--- Written task ---
Below are some entries. Copy each line that holds the string "picture".

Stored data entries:
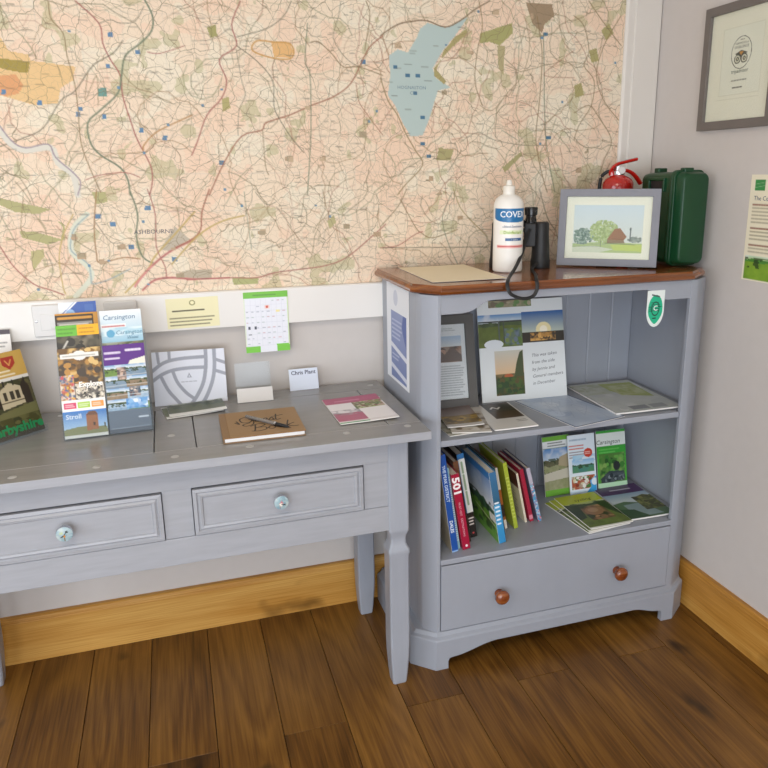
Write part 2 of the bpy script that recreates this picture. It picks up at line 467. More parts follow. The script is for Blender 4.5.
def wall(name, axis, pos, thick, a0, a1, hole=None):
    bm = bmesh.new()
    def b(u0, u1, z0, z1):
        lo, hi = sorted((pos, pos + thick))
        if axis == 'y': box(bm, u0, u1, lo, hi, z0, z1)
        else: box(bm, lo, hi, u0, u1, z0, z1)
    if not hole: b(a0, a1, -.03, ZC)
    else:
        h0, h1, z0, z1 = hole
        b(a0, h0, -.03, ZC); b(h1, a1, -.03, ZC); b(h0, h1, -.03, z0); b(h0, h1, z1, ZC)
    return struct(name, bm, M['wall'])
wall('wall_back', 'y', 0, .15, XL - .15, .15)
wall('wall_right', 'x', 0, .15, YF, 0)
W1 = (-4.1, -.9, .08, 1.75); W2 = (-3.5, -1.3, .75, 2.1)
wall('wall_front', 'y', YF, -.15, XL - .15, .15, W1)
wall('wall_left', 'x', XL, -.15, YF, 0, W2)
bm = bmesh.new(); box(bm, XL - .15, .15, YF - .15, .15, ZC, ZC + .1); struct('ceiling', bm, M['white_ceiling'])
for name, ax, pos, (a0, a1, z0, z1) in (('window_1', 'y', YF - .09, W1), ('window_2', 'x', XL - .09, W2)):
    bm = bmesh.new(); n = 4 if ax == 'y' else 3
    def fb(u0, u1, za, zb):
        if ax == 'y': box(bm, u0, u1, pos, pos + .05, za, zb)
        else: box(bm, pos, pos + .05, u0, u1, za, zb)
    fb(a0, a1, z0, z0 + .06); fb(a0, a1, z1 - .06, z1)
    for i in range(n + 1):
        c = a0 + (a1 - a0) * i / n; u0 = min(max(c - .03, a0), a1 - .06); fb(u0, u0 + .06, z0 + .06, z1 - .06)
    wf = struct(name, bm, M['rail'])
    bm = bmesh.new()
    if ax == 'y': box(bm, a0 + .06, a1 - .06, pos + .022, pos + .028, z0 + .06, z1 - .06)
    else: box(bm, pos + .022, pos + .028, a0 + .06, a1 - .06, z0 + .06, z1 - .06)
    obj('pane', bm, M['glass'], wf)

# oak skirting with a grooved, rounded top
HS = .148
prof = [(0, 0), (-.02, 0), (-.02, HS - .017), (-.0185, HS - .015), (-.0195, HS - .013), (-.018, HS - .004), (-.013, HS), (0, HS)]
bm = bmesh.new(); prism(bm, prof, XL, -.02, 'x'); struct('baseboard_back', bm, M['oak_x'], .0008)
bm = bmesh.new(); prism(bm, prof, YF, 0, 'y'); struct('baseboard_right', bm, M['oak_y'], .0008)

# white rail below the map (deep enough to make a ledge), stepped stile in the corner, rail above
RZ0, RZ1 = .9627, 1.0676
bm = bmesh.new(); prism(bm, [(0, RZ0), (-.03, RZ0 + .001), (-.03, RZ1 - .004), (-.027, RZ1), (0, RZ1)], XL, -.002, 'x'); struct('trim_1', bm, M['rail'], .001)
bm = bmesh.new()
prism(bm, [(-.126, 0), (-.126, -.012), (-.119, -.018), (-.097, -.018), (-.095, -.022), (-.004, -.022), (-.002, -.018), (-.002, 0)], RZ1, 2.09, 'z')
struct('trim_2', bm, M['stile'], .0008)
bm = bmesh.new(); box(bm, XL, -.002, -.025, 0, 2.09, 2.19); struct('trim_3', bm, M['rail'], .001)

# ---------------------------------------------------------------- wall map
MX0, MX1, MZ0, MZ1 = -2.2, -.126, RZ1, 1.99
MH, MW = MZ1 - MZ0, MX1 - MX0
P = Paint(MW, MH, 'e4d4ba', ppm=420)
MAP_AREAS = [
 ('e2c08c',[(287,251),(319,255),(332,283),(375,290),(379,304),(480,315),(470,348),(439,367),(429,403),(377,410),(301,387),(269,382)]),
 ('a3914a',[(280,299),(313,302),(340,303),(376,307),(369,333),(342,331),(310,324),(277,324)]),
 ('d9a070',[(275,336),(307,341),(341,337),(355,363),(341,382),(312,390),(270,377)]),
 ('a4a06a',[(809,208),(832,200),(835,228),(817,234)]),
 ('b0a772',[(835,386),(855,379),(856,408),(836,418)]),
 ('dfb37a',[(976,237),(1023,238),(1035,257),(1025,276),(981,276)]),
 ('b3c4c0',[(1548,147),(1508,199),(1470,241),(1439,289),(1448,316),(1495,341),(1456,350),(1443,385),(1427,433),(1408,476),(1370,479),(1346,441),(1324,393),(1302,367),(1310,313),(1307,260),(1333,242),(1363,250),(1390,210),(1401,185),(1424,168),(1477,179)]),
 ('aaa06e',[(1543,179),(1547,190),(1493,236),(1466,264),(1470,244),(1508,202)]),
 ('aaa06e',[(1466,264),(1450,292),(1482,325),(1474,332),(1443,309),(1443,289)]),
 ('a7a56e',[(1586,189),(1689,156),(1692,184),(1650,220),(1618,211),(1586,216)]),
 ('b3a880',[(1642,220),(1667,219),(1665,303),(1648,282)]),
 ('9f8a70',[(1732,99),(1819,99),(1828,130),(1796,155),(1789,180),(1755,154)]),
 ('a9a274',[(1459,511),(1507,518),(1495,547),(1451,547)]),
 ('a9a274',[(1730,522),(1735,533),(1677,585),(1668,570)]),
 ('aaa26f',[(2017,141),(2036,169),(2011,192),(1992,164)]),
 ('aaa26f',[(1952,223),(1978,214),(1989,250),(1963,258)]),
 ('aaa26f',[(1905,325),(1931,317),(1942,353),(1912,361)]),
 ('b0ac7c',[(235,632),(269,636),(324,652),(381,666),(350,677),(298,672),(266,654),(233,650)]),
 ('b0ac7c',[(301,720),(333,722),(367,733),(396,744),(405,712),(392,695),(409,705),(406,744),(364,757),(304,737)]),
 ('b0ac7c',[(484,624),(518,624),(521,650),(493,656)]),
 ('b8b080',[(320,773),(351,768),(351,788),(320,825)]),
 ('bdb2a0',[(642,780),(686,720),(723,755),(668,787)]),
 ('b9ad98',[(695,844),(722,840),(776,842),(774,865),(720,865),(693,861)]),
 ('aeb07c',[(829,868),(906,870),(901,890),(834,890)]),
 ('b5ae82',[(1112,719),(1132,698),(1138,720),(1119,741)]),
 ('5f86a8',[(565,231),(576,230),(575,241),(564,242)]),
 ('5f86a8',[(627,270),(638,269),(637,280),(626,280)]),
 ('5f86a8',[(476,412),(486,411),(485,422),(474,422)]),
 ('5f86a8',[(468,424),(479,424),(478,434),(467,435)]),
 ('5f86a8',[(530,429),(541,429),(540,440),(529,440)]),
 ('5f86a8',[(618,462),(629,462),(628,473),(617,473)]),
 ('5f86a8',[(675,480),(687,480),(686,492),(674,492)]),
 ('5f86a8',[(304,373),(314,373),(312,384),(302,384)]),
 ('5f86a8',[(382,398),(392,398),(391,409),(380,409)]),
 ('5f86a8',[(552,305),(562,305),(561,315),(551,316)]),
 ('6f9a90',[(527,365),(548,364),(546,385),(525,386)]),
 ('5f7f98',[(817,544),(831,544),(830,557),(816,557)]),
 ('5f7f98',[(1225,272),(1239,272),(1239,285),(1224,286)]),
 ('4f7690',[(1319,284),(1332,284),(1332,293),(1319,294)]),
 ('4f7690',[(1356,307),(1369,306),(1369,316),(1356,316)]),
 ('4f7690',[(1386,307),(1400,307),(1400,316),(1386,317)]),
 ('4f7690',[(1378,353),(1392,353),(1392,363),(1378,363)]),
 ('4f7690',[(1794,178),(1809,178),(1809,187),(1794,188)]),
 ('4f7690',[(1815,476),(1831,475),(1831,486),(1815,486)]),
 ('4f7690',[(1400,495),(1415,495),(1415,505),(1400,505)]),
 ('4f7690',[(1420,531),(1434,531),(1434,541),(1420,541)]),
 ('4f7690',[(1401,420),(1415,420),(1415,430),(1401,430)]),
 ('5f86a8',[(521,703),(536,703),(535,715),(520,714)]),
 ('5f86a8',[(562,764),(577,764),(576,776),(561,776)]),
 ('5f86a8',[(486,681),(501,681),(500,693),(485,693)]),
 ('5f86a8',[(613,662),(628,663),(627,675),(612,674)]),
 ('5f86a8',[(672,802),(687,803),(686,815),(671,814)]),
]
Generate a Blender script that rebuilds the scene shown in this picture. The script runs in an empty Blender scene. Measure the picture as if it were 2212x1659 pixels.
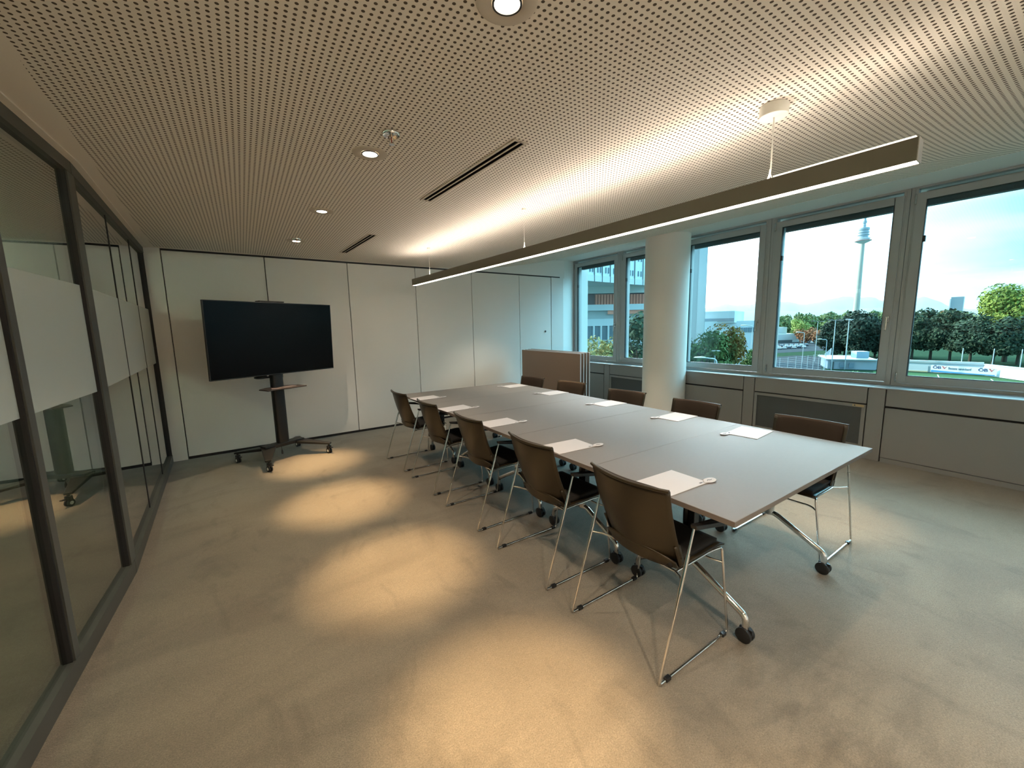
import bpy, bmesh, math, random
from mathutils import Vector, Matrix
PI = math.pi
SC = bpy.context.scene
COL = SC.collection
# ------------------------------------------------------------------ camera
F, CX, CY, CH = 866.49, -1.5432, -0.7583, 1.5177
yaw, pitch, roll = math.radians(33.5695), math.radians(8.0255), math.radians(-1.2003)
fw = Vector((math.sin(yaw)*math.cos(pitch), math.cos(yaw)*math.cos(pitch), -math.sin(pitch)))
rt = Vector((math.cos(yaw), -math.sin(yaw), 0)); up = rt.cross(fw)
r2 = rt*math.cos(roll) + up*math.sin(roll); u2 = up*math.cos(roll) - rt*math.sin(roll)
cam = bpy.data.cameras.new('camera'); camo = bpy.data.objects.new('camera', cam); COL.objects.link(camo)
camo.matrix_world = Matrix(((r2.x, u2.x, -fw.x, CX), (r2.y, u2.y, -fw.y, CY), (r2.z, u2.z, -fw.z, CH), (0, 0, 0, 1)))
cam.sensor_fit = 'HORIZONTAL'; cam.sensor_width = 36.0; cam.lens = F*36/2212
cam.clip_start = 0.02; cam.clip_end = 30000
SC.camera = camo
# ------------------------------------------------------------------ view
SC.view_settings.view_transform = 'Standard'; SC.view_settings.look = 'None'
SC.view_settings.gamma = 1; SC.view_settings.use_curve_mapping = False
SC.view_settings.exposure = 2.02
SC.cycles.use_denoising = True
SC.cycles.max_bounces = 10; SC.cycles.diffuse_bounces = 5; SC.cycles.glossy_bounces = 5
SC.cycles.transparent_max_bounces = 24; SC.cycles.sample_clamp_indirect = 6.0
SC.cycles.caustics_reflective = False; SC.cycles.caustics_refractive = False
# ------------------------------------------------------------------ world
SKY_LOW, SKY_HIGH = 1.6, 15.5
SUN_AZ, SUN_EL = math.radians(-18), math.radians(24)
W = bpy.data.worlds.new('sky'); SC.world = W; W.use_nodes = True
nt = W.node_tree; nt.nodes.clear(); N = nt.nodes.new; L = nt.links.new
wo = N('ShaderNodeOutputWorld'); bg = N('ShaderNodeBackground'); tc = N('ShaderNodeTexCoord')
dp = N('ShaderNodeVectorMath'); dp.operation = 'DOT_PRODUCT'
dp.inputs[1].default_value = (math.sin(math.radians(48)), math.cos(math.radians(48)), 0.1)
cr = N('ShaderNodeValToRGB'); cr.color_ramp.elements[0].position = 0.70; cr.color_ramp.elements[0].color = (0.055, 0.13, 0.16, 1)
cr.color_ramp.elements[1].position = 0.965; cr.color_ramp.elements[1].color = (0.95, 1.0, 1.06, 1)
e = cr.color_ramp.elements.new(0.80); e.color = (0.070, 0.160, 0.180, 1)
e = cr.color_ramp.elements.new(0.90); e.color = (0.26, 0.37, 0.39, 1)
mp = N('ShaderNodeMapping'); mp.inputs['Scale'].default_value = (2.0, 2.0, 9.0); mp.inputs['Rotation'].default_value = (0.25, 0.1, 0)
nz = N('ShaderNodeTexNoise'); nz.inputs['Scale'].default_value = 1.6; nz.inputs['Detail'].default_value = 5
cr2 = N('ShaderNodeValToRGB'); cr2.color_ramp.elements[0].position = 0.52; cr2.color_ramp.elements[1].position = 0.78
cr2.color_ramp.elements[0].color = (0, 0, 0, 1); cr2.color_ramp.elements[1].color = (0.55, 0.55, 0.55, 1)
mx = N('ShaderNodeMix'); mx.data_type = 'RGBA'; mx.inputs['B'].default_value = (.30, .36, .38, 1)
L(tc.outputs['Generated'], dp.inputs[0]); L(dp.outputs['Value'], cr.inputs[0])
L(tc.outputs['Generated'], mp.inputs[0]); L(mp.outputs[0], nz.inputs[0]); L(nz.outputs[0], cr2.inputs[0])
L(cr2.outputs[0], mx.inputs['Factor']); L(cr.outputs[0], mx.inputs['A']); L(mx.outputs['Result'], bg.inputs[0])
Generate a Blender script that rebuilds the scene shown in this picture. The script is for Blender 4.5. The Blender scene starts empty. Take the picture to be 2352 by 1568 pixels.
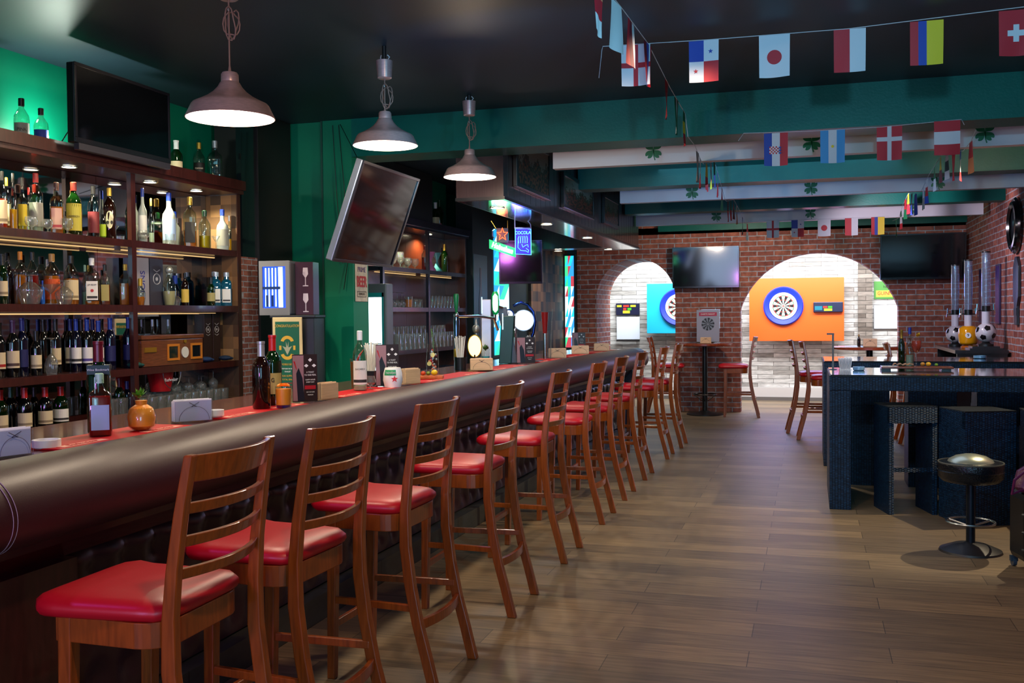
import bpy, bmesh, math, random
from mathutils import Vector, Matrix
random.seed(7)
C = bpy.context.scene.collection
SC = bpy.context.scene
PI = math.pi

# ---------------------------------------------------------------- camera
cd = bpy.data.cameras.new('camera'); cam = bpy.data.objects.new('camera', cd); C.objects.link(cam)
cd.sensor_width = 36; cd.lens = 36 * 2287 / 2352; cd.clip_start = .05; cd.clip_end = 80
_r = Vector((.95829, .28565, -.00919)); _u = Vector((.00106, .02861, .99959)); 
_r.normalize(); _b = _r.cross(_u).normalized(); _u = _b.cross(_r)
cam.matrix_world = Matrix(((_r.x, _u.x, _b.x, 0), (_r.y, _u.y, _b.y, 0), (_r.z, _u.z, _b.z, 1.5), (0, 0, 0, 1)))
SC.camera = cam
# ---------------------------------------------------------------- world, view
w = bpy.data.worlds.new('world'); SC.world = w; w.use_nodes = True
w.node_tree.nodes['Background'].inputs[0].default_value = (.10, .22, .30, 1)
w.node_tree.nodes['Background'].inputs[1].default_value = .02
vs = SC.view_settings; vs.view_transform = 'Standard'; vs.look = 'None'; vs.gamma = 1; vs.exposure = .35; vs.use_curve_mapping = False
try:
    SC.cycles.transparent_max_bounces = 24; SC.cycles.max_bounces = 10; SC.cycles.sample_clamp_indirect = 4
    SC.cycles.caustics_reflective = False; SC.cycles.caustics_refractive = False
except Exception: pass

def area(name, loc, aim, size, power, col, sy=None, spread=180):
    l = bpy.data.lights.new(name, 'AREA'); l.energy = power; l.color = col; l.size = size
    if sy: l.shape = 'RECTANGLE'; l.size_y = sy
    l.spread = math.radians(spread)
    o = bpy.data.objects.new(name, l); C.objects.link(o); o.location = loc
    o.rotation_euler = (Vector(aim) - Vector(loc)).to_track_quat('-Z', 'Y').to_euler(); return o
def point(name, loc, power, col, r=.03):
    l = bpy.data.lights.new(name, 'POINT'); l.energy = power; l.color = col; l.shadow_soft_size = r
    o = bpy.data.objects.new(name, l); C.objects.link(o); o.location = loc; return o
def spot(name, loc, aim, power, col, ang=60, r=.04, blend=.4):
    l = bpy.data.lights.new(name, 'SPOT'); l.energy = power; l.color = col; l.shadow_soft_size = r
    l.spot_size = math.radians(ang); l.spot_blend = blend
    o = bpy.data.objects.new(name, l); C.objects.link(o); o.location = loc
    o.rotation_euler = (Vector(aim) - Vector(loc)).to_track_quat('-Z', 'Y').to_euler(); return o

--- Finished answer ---
Write part 2 of the bpy script that recreates this picture. It picks up at line 467. More parts follow. The script is for Blender 4.5.
Generate a Blender script that rebuilds the scene shown in this picture. The script runs in an empty Blender scene. Measure the picture as if it were 2212x1659 pixels.
Generate a Blender script that rebuilds the scene shown in this picture. The script is for Blender 4.5. The Blender scene starts empty. Take the picture to be 2352 by 1568 pixels.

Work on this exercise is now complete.